> WHAT YOU WILL DO
Set down the whole listing verbatim.

> PROVIDED MATERIAL
═══
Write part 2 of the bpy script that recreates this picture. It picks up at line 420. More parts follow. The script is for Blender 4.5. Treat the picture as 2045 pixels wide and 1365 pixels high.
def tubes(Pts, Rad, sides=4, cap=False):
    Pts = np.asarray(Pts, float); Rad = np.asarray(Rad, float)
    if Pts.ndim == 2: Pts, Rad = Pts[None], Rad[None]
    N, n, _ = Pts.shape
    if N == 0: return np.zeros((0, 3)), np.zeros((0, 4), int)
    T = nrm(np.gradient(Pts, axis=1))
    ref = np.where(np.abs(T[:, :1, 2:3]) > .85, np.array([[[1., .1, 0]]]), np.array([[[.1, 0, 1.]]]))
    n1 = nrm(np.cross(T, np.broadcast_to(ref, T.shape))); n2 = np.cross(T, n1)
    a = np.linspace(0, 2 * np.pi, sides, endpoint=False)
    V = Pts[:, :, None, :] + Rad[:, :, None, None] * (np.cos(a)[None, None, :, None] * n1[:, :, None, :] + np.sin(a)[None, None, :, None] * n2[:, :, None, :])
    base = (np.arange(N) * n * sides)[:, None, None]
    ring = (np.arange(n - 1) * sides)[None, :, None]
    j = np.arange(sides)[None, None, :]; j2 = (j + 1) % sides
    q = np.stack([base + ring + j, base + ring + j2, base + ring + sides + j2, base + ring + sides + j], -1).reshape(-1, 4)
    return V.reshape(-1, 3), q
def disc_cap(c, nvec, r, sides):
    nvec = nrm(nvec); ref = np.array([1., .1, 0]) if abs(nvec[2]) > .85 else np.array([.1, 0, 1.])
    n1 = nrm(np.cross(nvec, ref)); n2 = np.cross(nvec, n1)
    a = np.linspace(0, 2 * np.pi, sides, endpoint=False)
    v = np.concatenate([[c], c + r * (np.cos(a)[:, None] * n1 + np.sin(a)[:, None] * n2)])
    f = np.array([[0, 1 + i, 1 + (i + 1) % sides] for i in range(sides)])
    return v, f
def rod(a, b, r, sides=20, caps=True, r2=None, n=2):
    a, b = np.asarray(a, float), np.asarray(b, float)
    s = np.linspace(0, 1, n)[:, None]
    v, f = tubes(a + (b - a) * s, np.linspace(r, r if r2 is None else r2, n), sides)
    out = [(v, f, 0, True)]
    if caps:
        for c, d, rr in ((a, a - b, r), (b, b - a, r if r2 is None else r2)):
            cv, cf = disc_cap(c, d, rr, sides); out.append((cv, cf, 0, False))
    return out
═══
> SOLUTION FOR THIS EXERCISE
Write part 2 of the bpy script that recreates this picture. It picks up at line 420. More parts follow. The script is for Blender 4.5. Treat the picture as 2045 pixels wide and 1365 pixels high.
def tubes(Pts, Rad, sides=4, cap=False):
    Pts = np.asarray(Pts, float); Rad = np.asarray(Rad, float)
    if Pts.ndim == 2: Pts, Rad = Pts[None], Rad[None]
    N, n, _ = Pts.shape
    if N == 0: return np.zeros((0, 3)), np.zeros((0, 4), int)
    T = nrm(np.gradient(Pts, axis=1))
    ref = np.where(np.abs(T[:, :1, 2:3]) > .85, np.array([[[1., .1, 0]]]), np.array([[[.1, 0, 1.]]]))
    n1 = nrm(np.cross(T, np.broadcast_to(ref, T.shape))); n2 = np.cross(T, n1)
    a = np.linspace(0, 2 * np.pi, sides, endpoint=False)
    V = Pts[:, :, None, :] + Rad[:, :, None, None] * (np.cos(a)[None, None, :, None] * n1[:, :, None, :] + np.sin(a)[None, None, :, None] * n2[:, :, None, :])
    base = (np.arange(N) * n * sides)[:, None, None]
    ring = (np.arange(n - 1) * sides)[None, :, None]
    j = np.arange(sides)[None, None, :]; j2 = (j + 1) % sides
    q = np.stack([base + ring + j, base + ring + j2, base + ring + sides + j2, base + ring + sides + j], -1).reshape(-1, 4)
    return V.reshape(-1, 3), q
def disc_cap(c, nvec, r, sides):
    nvec = nrm(nvec); ref = np.array([1., .1, 0]) if abs(nvec[2]) > .85 else np.array([.1, 0, 1.])
    n1 = nrm(np.cross(nvec, ref)); n2 = np.cross(nvec, n1)
    a = np.linspace(0, 2 * np.pi, sides, endpoint=False)
    v = np.concatenate([[c], c + r * (np.cos(a)[:, None] * n1 + np.sin(a)[:, None] * n2)])
    f = np.array([[0, 1 + i, 1 + (i + 1) % sides] for i in range(sides)])
    return v, f
def rod(a, b, r, sides=20, caps=True, r2=None, n=2):
    a, b = np.asarray(a, float), np.asarray(b, float)
    s = np.linspace(0, 1, n)[:, None]
    v, f = tubes(a + (b - a) * s, np.linspace(r, r if r2 is None else r2, n), sides)
    out = [(v, f, 0, True)]
    if caps:
        for c, d, rr in ((a, a - b, r), (b, b - a, r if r2 is None else r2)):
            cv, cf = disc_cap(c, d, rr, sides); out.append((cv, cf, 0, False))
    return out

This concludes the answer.